'''

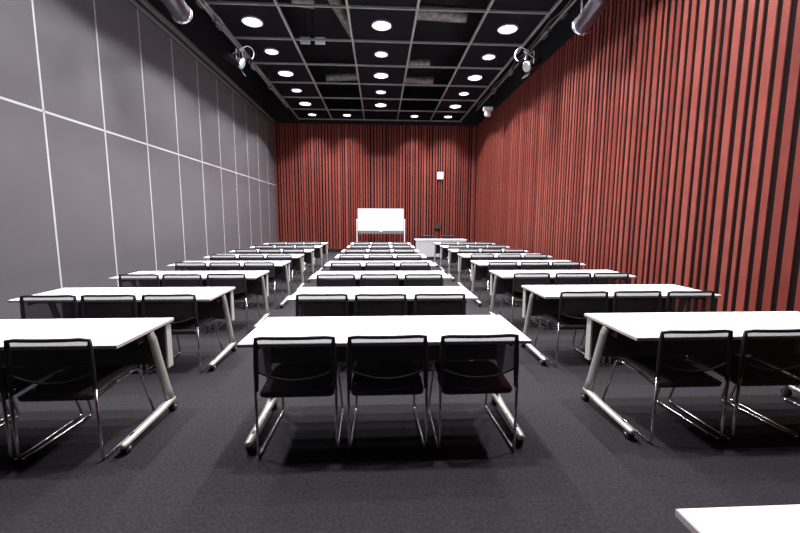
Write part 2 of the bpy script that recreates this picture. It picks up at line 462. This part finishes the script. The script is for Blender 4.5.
for c in 'clr':
    for r in range(8):
        tb = tproto if first[0] else copy_tree(tproto); first[0] = False
        yn = Y0+SP*r+DY[c][r]
        tb.location = (CX[c][r], yn+.3, 0)
        tb['label'] = f'white table with silver legs, {ROW[r]} with chairs in {CAT[c]}'
        tb['group'] = 'white seminar tables'
        for k in range(3):
            ch = cproto if first[1] else copy_tree(cproto); first[1] = False
            jx = rj.uniform(-.008, .008); jy = rj.uniform(-.018, .008); jr = rj.uniform(-.012, .012)
            if (c, r, k) == ('c', 0, 2): jx = .015; jr = .015
            ch.location = (CX[c][r]+ROWX[c][r]+OFF[c][k]+jx, yn-.03+jy, 0); ch.rotation_euler = (0, 0, jr)
            ch['label'] = f'black mesh chair, {SEATS[c][k]} of {ROW[r]} table in {CAT[c]}'
tb = copy_tree(tproto); tb.location = (.775+.9, .90-.3, 0); tb.rotation_euler = (0, 0, PI)
tb['label'] = 'white table corner at bottom right of view, with no chairs'

# presenter's table at the far end
t = thing('presenter_table', 'white-topped table with pale front panel before red end wall, right of whiteboard', 'table', (2.225, 14.3, 0), None)
bm = B(); box(bm, -.93, .93, -.3, .3, .69, .72, 0, .004); obj('tabletop', bm, M['top'], t)
bm = B(); box(bm, -.90, .90, -.285, -.262, .10, .69, 0, .004); obj('front_panel', bm, M['boardframe'], t)
for s in (-1, 1):
    bm = B(); tube(bm, [(s*.85, -.22, 0), (s*.85, -.22, .69)], .02, 10); obj('leg', bm, M['alu'], t)
    bm = B(); tube(bm, [(s*.85, .24, 0), (s*.85, .24, .69)], .02, 10); obj('leg', bm, M['alu'], t)
for x, w in ((1.88, 'left'), (2.66, 'right')):
    ch = copy_tree(cproto); ch.scale = (1.05, 1.05, 1.05); ch.location = (x, 15.25, 0.); ch.rotation_euler = (0, 0, PI)
    ch['label'] = f'black mesh chair behind the presenter table, {w} one'; ch['group'] = 'chairs behind the presenter table'

# ------------------------------------------------------------------ whiteboard
t = thing('whiteboard', 'white rolling whiteboard standing before the red slatted end wall', 'whiteboard', (.055, 16.3, 0), None)
bm = B(); box(bm, -.93, .93, -.012, .012, .98, 1.87, 0, .003); obj('writing_panel', bm, M['board'], t)
bm = B()
for a in ((-.95, .95, 1.865, 1.885), (-.95, .95, .96, .985)): box(bm, a[0], a[1], -.016, .016, a[2], a[3])
for s in (-1, 1): box(bm, s*.94-.01, s*.94+.01, -.016, .016, .96, 1.885)
obj('board_frame', bm, M['boardframe'], t)
bm = B(); box(bm, -.92, .92, -.09, -.016, .85, .865); box(bm, -.92, .92, -.095, -.088, .85, .935); box(bm, -.92, .92, -.016, -.010, .85, .965); obj('pen_tray', bm, M['tray'], t)
bm = B(); tube(bm, [(-.98, 0, .30), (.98, 0, .30)], .018, 8); obj('crossbar', bm, M['boardframe'], t)
for s in (-1, 1):
    bm = B(); box(bm, s*.985-.02, s*.985+.02, -.02, .02, .10, 1.45, 0, .004); tube(bm, [(s*.95, 0, 1.42), (s*.985, 0, 1.42)], .02, 10); obj('post', bm, M['white'], t)
    bm = B(); box(bm, s*.985-.022, s*.985+.022, -.28, .28, .06, .10, 0, .006); ft = obj('foot', bm, M['white'], t)
    for yy in (-.25, .25):
        w = B(); lathe(w, [(0, -.012), (.03, -.012), (.03, .012), (0, .012)], (s*.985, yy, .03), (1, 0, 0), 14); obj('caster', w, M['rubber'], ft)
bm = B(); box(bm, .0, .12, 16.225, 16.27, .8655, .965, 0, .006)
tag(obj('eraser', bm, M['white']), 'white board eraser in the tray of the whiteboard', 'eraser')

# things on the end wall
yf = YF-.03
t = thing('wall_speaker', 'square white wall box high on the red end wall, right side', 'speaker', (2.635, yf, 3.32), None)
bm = B(); box(bm, -.135, .135, -.07, 0, -.155, .155, 0, .012); obj('housing', bm, M['white'], t)
bm = B(); box(bm, -.115, .115, -.075, -.069, -.135, .135, 0, .003); obj('front_panel', bm, M['board'], t)
t = thing('wall_monitor', 'small black box on red end wall above the presenter table', 'wall box', (2.54, yf, 1.15), None)
bm = B(); box(bm, -.12, .12, -.08, 0, -.15, .14, 0, .008); obj('housing', bm, M['black'], t)
bm = B(); box(bm, -.10, .10, -.084, -.079, -.10, .12, 0, .002); obj('screen', bm, M['darkglass'], t)
bm = B(); box(bm, -.02, .02, -.025, 0, -.95, -.15); obj('conduit', bm, M['under'], t)

# ------------------------------------------------------------------ world, camera, view
w = bpy.data.worlds.new('World'); S.world = w; w.use_nodes = True
w.node_tree.nodes['Background'].inputs[0].default_value = (.02, .02, .022, 1)
w.node_tree.nodes['Background'].inputs[1].default_value = 1
f, pit, yaw, rol, h = 391.147, .1219, .0524, .0032, 1.4708
c, s = math.cos(yaw), math.sin(yaw)
fx = Vector((c, -s, 0)); fw0 = Vector((s, c, 0)); up0 = Vector((0, 0, 1))
fw = fw0*math.cos(pit)-up0*math.sin(pit); up = up0*math.cos(pit)+fw0*math.sin(pit)
rx = fx*math.cos(rol)+up*math.sin(rol); ux = up*math.cos(rol)-fx*math.sin(rol)
cam = bpy.data.cameras.new('camera'); co = bpy.data.objects.new('camera', cam); COL.objects.link(co)
cam.sensor_width = 36; cam.sensor_fit = 'HORIZONTAL'; cam.lens = 36*f/800; cam.clip_start = .05
co.matrix_world = Matrix(((rx.x, ux.x, -fw.x, 0), (rx.y, ux.y, -fw.y, 0), (rx.z, ux.z, -fw.z, h), (0, 0, 0, 1)))
S.camera = co
S.view_settings.view_transform = 'Standard'
try: S.view_settings.look = 'None'
except Exception: pass
S.view_settings.gamma = 1; S.view_settings.exposure = 0; S.view_settings.use_curve_mapping = False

'''

Leave the pictures out and copy the rest of the data exactly.

Write part 2 of the bpy script that recreates this picture. It picks up at line 462. This part finishes the script. The script is for Blender 4.5.
for c in 'clr':
    for r in range(8):
        tb = tproto if first[0] else copy_tree(tproto); first[0] = False
        yn = Y0+SP*r+DY[c][r]
        tb.location = (CX[c][r], yn+.3, 0)
        tb['label'] = f'white table with silver legs, {ROW[r]} with chairs in {CAT[c]}'
        tb['group'] = 'white seminar tables'
        for k in range(3):
            ch = cproto if first[1] else copy_tree(cproto); first[1] = False
            jx = rj.uniform(-.008, .008); jy = rj.uniform(-.018, .008); jr = rj.uniform(-.012, .012)
            if (c, r, k) == ('c', 0, 2): jx = .015; jr = .015
            ch.location = (CX[c][r]+ROWX[c][r]+OFF[c][k]+jx, yn-.03+jy, 0); ch.rotation_euler = (0, 0, jr)
            ch['label'] = f'black mesh chair, {SEATS[c][k]} of {ROW[r]} table in {CAT[c]}'
tb = copy_tree(tproto); tb.location = (.775+.9, .90-.3, 0); tb.rotation_euler = (0, 0, PI)
tb['label'] = 'white table corner at bottom right of view, with no chairs'

# presenter's table at the far end
t = thing('presenter_table', 'white-topped table with pale front panel before red end wall, right of whiteboard', 'table', (2.225, 14.3, 0), None)
bm = B(); box(bm, -.93, .93, -.3, .3, .69, .72, 0, .004); obj('tabletop', bm, M['top'], t)
bm = B(); box(bm, -.90, .90, -.285, -.262, .10, .69, 0, .004); obj('front_panel', bm, M['boardframe'], t)
for s in (-1, 1):
    bm = B(); tube(bm, [(s*.85, -.22, 0), (s*.85, -.22, .69)], .02, 10); obj('leg', bm, M['alu'], t)
    bm = B(); tube(bm, [(s*.85, .24, 0), (s*.85, .24, .69)], .02, 10); obj('leg', bm, M['alu'], t)
for x, w in ((1.88, 'left'), (2.66, 'right')):
    ch = copy_tree(cproto); ch.scale = (1.05, 1.05, 1.05); ch.location = (x, 15.25, 0.); ch.rotation_euler = (0, 0, PI)
    ch['label'] = f'black mesh chair behind the presenter table, {w} one'; ch['group'] = 'chairs behind the presenter table'

# ------------------------------------------------------------------ whiteboard
t = thing('whiteboard', 'white rolling whiteboard standing before the red slatted end wall', 'whiteboard', (.055, 16.3, 0), None)
bm = B(); box(bm, -.93, .93, -.012, .012, .98, 1.87, 0, .003); obj('writing_panel', bm, M['board'], t)
bm = B()
for a in ((-.95, .95, 1.865, 1.885), (-.95, .95, .96, .985)): box(bm, a[0], a[1], -.016, .016, a[2], a[3])
for s in (-1, 1): box(bm, s*.94-.01, s*.94+.01, -.016, .016, .96, 1.885)
obj('board_frame', bm, M['boardframe'], t)
bm = B(); box(bm, -.92, .92, -.09, -.016, .85, .865); box(bm, -.92, .92, -.095, -.088, .85, .935); box(bm, -.92, .92, -.016, -.010, .85, .965); obj('pen_tray', bm, M['tray'], t)
bm = B(); tube(bm, [(-.98, 0, .30), (.98, 0, .30)], .018, 8); obj('crossbar', bm, M['boardframe'], t)
for s in (-1, 1):
    bm = B(); box(bm, s*.985-.02, s*.985+.02, -.02, .02, .10, 1.45, 0, .004); tube(bm, [(s*.95, 0, 1.42), (s*.985, 0, 1.42)], .02, 10); obj('post', bm, M['white'], t)
    bm = B(); box(bm, s*.985-.022, s*.985+.022, -.28, .28, .06, .10, 0, .006); ft = obj('foot', bm, M['white'], t)
    for yy in (-.25, .25):
        w = B(); lathe(w, [(0, -.012), (.03, -.012), (.03, .012), (0, .012)], (s*.985, yy, .03), (1, 0, 0), 14); obj('caster', w, M['rubber'], ft)
bm = B(); box(bm, .0, .12, 16.225, 16.27, .8655, .965, 0, .006)
tag(obj('eraser', bm, M['white']), 'white board eraser in the tray of the whiteboard', 'eraser')

# things on the end wall
yf = YF-.03
t = thing('wall_speaker', 'square white wall box high on the red end wall, right side', 'speaker', (2.635, yf, 3.32), None)
bm = B(); box(bm, -.135, .135, -.07, 0, -.155, .155, 0, .012); obj('housing', bm, M['white'], t)
bm = B(); box(bm, -.115, .115, -.075, -.069, -.135, .135, 0, .003); obj('front_panel', bm, M['board'], t)
t = thing('wall_monitor', 'small black box on red end wall above the presenter table', 'wall box', (2.54, yf, 1.15), None)
bm = B(); box(bm, -.12, .12, -.08, 0, -.15, .14, 0, .008); obj('housing', bm, M['black'], t)
bm = B(); box(bm, -.10, .10, -.084, -.079, -.10, .12, 0, .002); obj('screen', bm, M['darkglass'], t)
bm = B(); box(bm, -.02, .02, -.025, 0, -.95, -.15); obj('conduit', bm, M['under'], t)

# ------------------------------------------------------------------ world, camera, view
w = bpy.data.worlds.new('World'); S.world = w; w.use_nodes = True
w.node_tree.nodes['Background'].inputs[0].default_value = (.02, .02, .022, 1)
w.node_tree.nodes['Background'].inputs[1].default_value = 1
f, pit, yaw, rol, h = 391.147, .1219, .0524, .0032, 1.4708
c, s = math.cos(yaw), math.sin(yaw)
fx = Vector((c, -s, 0)); fw0 = Vector((s, c, 0)); up0 = Vector((0, 0, 1))
fw = fw0*math.cos(pit)-up0*math.sin(pit); up = up0*math.cos(pit)+fw0*math.sin(pit)
rx = fx*math.cos(rol)+up*math.sin(rol); ux = up*math.cos(rol)-fx*math.sin(rol)
cam = bpy.data.cameras.new('camera'); co = bpy.data.objects.new('camera', cam); COL.objects.link(co)
cam.sensor_width = 36; cam.sensor_fit = 'HORIZONTAL'; cam.lens = 36*f/800; cam.clip_start = .05
co.matrix_world = Matrix(((rx.x, ux.x, -fw.x, 0), (rx.y, ux.y, -fw.y, 0), (rx.z, ux.z, -fw.z, h), (0, 0, 0, 1)))
S.camera = co
S.view_settings.view_transform = 'Standard'
try: S.view_settings.look = 'None'
except Exception: pass
S.view_settings.gamma = 1; S.view_settings.exposure = 0; S.view_settings.use_curve_mapping = False